Chris's mom apparently got into cahoots with my mom and a mutual friend of ours, and is planning our wedding shower. My mom was somehow under the impression I didn't want one, no, I didn't want one the night before the wedding and didn't think we'd get one otherwise, big difference. So that's getting planned for next month. Which will be fun. It'll have to be on a Saturday, which Chris only has one or two available, which could conflict with his mom's college football season tickets (good grief) and so who knows ;) It'll be a Jack and Jill shower, which honestly I really like the idea of. We have mutual friends who would make it more fun, and it won't be all girly and stuff ;) But it's funny how that kind of kickstarted the 'oh my god this is really happening' thing :) In a good way of course :) And I was really thinking we wouldn't get one so this is cool :)

I need breakfast. Toasted english muffin with laughing cow cheese it is! :D

Thundra [userpic]

Wedding icon! ;D

August 1st, 2012 (07:18 pm)
geeky

current mood: geeky

I swear, Cindy, I'll get that stuff out to you ASAP. We hit a snag and we are finally coming out of it. I have a box set aside and everything! ;p I did change up the flowers to match the ones I'll actually have in my bouquet, I really hope they won't be a total and complete pain in the ass to work with ;)

101 days until the wedding :D

only 24 out of 116 have RSVP'd ;p

Haven't been working on ANYTHING since I'm usually so worn out when I get home from work. This needs to change. I could be working on my flower girl basket, my veil, my paper lantern centerpieces, the bouquets, the sashes, the music, so much more. Oyesh.

Cleaned a house today for a lady who's daughter is getting married the same day we are. That was fun actually ;D For once it wasn't all talk about my coworker's upcoming baby! ;)

Need to do soons: mail cindy supplies, make hair appointment, make hotel reservation for that night. Apparently his mom has taken it upon herself to pay for my alterations for my dress :) I think that's very sweet of her, seeing as I have no idea how much this will cost ;) it'll probably end up being more than I paid for the dress itself! ;)

Need to do SOMETHING to kick this weight. Good lord, this is rediculous. This job is NOT helping like i thought it would. I exercise ALL DAY and not losing anything. Inches OR weight. I need to either be able to look halfway decent in the dress for Djali's wedding, or fork out money for a bigger one somewhere. *sigh* and then get it altered too ;p

maybe that's what I'll do this weekend while he's at work, kick into major wedding mode.
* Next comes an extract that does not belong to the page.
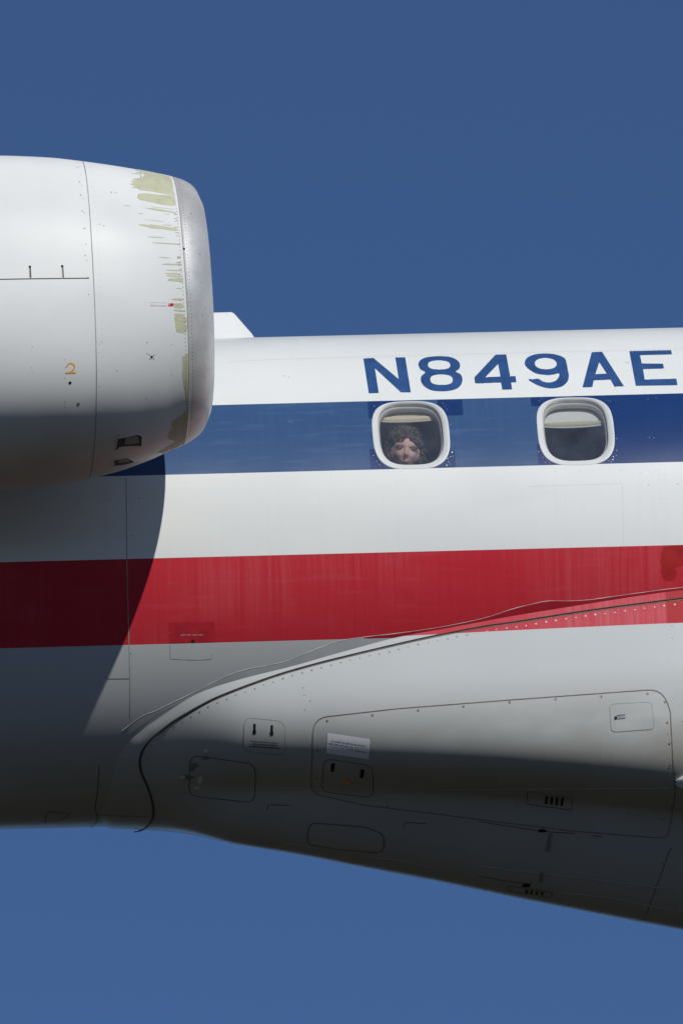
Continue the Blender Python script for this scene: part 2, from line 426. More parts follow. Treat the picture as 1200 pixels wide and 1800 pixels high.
M['brown'] = simple('rusty_sealant', (.20, .15, .11), .7, var=.3)
M['rubber'] = simple('rubber_seal', (.055, .052, .050), .6, var=.2)
M['bead'] = simple('sealant_bead', (.52, .52, .50), .6, var=.35, scale=14)
M['black'] = simple('opening_black', (.012, .012, .012), .8)
M['fast'] = simple('fastener_steel', (.24, .23, .22), .5, .3, var=.3, scale=200)
M['fastpale'] = simple('fastener_bright', (.56, .50, .49), .35, .2, var=.1)
M['frame'] = simple('window_frame_paint', (.64, .65, .64), .38, var=.04, scale=12)
M['bezel'] = simple('inner_bezel_plastic', (.66, .65, .62), .5, var=.04)
M['reveal'] = simple('reveal_plastic', (.20, .20, .19), .6, var=.05)
M['shade'] = simple('window_shade_plastic', (.80, .69, .50), .5, var=.04)
M['shade2'] = simple('white_window_shade', (.78, .77, .74), .5, var=.04)
M['handle2'] = simple('cream_shade_handle', (.58, .56, .40), .5, var=.04)
M['cabin'] = simple('cabin_lining', (.05, .055, .06), .8, var=.1)
M['seat'] = simple('seat_fabric', (.03, .04, .07), .8, var=.1)
M['yellow'] = simple('amber_marking', (.82, .43, .06), .45, var=.1)
M['decal'] = simple('white_placard', (.74, .75, .77), .5, var=.05)
M['ink'] = simple('placard_ink', (.32, .32, .40), .6)
M['darkink'] = simple('stencil_ink', (.10, .10, .10), .6)
M['redink'] = simple('red_marking', (.55, .03, .07), .5)
M['pinkink'] = simple('faded_red_marking', (.68, .55, .55), .5)
M['steel'] = simple('latch_steel', (.70, .70, .70), .3, .8, var=.1)
M['seamgrey'] = simple('skin_patch_grey', (.62, .63, .63), .3, var=.03)
M['stain'] = simple('old_grime', (.20, .19, .17), .7, var=.3, scale=60)
M['scoop'] = simple('scoop_ramp', (.28, .27, .22), .6, var=.15)
M['wing'] = simple('wing_paint', (.60, .61, .61), .35, var=.05, scale=6)
mg, tg, bgm = new_mat('ground_material'); ng = N(tg)
g1 = ng.noise((.01, .01, .01), 1, 6, .6); g2 = ng.noise((1, 1, 1), .8, 4, .6)
cg = ng.mix(ng.ss(g1, .4, .6), (.034, .032, .022), (.058, .050, .036)); cg = ng.mix(ng.m('MULTIPLY', g2, .5), cg, (.035, .035, .033))
ng.put(bgm.inputs['Base Color'], cg); bgm.inputs['Roughness'].default_value = .95; bgm.inputs['Specular IOR Level'].default_value = .2

# ------------------------------------------------------------------ ground
GS = 20000
mesh('ground', [(-GS, -GS, GROUND_Z), (GS, -GS, GROUND_Z), (GS, GS, GROUND_Z), (-GS, GS, GROUND_Z)], [(0, 1, 2, 3)], mg, kind='structure')

# ------------------------------------------------------------------ airplane root
plane = bpy.data.objects.new('airplane', None); plane.empty_display_size = 1.0
link(plane, None, 'white jet airliner flying overhead with blue and red stripes along its fuselage', 'airplane')

# ---- fuselage with two window openings
WC = [hit([722.0], [761.6], F_fus)[0], hit([1011.0], [754.0], F_fus)[0]]
WX = [float(p[0]) for p in WC]; WT = float(np.mean([math.atan2(p[2], -p[1]) for p in WC]))
WA, WB, WN = .1765, .194, 3.2
def cyl(x, s, r=R):   # s = arc length from the window centre line, at skin radius
    t = WT + np.asarray(s) / R; return np.stack([np.asarray(x) + 0 * t, -r * np.cos(t), r * np.sin(t)], -1)
def selip(a, b, n, k):
    t = np.linspace(0, 2 * math.pi, k, endpoint=False) + math.pi / 4
    c, s = np.cos(t), np.sin(t); return np.stack([a * np.sign(c) * np.abs(c) ** (2 / n), b * np.sign(s) * np.abs(s) ** (2 / n)], 1)
DEG = math.pi / 180
t_lo = math.floor((WT - .24 / R) / DEG); t_hi = math.ceil((WT + .24 / R) / DEG)   # patch limits, whole degrees
angs = np.arange(-180, 180) * DEG
def fpt(x, t): r = fus_r(x); return (x, -r * math.cos(t), r * math.sin(t))
xs = sorted(set([round(v, 4) for v in np.arange(-8.6, FUS_AFT, .15)] + [round(v, 4) for v in np.arange(FUS_AFT, 3.0, .1)] + [round(v, 4) for v in np.arange(3.0, FUS_END, .25)] + [round(FUS_END + 4 * math.sin(q), 4) for q in np.linspace(0, math.pi / 2, 16)]))
pb = []
for wx in WX:
    a, b = round(wx - .23, 4), round(wx + .23, 4); pb.append((a, b)); xs = [x for x in xs if not (a - .03 < x < b + .03)] + [a, b]
xs = sorted(xs)
V = []; Fc = []; nA = len(angs)
for x in xs:
    for t in angs: V.append(fpt(x, t))
i_lo = t_lo + 180; i_hi = t_hi + 180
for i in range(len(xs) - 1):
    inpatch = any(abs(xs[i] - a) < 1e-6 for a, b in pb)
    for j in range(nA):
        if inpatch and i_lo <= j < i_hi: continue
        j2 = (j + 1) % nA; Fc.append((i * nA + j, (i + 1) * nA + j, (i + 1) * nA + j2, i * nA + j2))
K = 4 * (t_hi - t_lo)
for w_i, (a, b) in enumerate(pb):
    q = K // 4
    s0, s1 = (t_lo * DEG - WT) * R, (t_hi * DEG - WT) * R
    hole = selip(WA, WB, WN, K)            # starts at upper right, counter clockwise
    rect = [(b - WX[w_i] + (a - b) * k / q, s1) for k in range(q)] + [(a - WX[w_i], s1 + (s0 - s1) * k / q) for k in range(q)] + [(a - WX[w_i] + (b - a) * k / q, s0) for k in range(q)] + [(b - WX[w_i], s0 + (s1 - s0) * k / q) for k in range(q)]
    rect = np.array(rect); base = len(V); rings = 6
    for g in range(rings + 1):
        e = g / rings; pt = hole * (1 - e) + rect * e
        V.extend(cyl(WX[w_i] + pt[:, 0], pt[:, 1]))
    for g in range(rings):
        for k in range(K):
            k2 = (k + 1) % K; Fc.append((base + g * K + k, base + (g + 1) * K + k, base + (g + 1) * K + k2, base + g * K + k2))
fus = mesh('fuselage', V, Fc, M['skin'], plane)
bm = bmesh.new(); bm.from_mesh(fus.data); bmesh.ops.remove_doubles(bm, verts=bm.verts, dist=2e-4); bmesh.ops.recalc_face_normals(bm, faces=bm.faces); bm.to_mesh(fus.data); bm.free()

# ---- wing fairing
gx = np.concatenate([np.arange(px_x(140, 1400), px_x(1230, 1400), .022), np.arange(px_x(1230, 1400), 6.0, .12)])
gt = np.radians(np.arange(-180, 1, .75)); nx, ntg = len(gx), len(gt)
GX, GT = np.meshgrid(gx, gt, indexing='ij')
yy = -R * np.cos(GT); zz = R * np.sin(GT)
xl = np.minimum(GX, sx_d[-1]); hh = fair_h(xl.ravel(), yy.ravel(), zz.ravel()).reshape(GX.shape)
hh = hh - 0.25 * sstep((GX - 4.2) / 1.8)
Vf = np.stack([GX, -(R + hh) * np.cos(GT), (R + hh) * np.sin(GT)], -1).reshape(-1, 3)
keep = (hh > -.012).ravel(); ff = []
for q in grid_faces(nx, ntg):
    if any(keep[i] for i in q): ff.append(q)
used = sorted({i for q in ff for i in q}); mp = {o: i for i, o in enumerate(used)}
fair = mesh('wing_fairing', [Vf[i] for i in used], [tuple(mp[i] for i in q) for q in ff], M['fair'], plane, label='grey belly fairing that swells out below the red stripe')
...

Throw on something fun on Hulu or Netflix, and be productive :)

His grandmother is coming to town tomorrow and taking us to dinner. I'm nervous, everyone says she's a real pain, this should be interesting ;) At least we get a free dinner out of it! ;D And I'll be able to find out what type of dress his sister is looking at, and try to get something kinda put together to give my sister a better idea. My mom keeps finding dresses and sending them to her as 'possibilities'.. they're getting worse and worse each time >.< The last one looked like two black dresses, one shiny one not, went through a shredder and a blind person sewed them together. AWFUL. and SO unflattering. It hung on my sister like a potato sack. Wish she would just send her a little money instead and give her the chance to go shopping for herself ;)

I think I need to take the puppy out ;) She's doing good, still working on housebreaking, she doesn't like the rain apparently and so we had mess after mess yesterday. She wouldn't go potty outside!! I came home from work and she was tied up on the front porch, I knew something was wrong ;)

I lost my bottle of water...

Thundra [userpic]

work and stuff

July 21st, 2012 (06:56 pm)
tired

current mood: tired

So, started my job cleaning houses this week. No sugar coating it, it sucks. Minimum wage, work all day with no break yet one gets deducted from my paycheck. I'm sorry, driving from one house to the next scarfing down food which technically we're not supposed to really do while driving does NOT qualify for a break. Stuff like that rubs me the wrong way. The lady who is training me is nice enough but kinda sucks at actual 'training' ;p I don't see this lasting a long time.

In more fun news, we aren't saying anything on Facebook yet until I get my first paycheck, but we got our wedding present to eachother :) Her name is Nola, she's six weeks old, black and white Husky, one blue eye, one multi colored eye, and is stinking ADORABLE when she's not chewing on our shoes or trying to eat the cat food ;) We bought her but given the situation and the conditions of the place, I kinda see it more as a rescue :/ Poor girl had three different kinds of worms (even though in theory she was de-wormed) and had been fed basically dollar store brand food >.< She's the runt, that was the deal sealer for us. He took all the kids in for a checkup yesterday, Nola is all of 6 pounds, Meeko is 6.5, and Gulliver tipped the scale at 16.5 pounds o.O he was a runt too ;) I'll post pics and more info later later, off to make dinner!!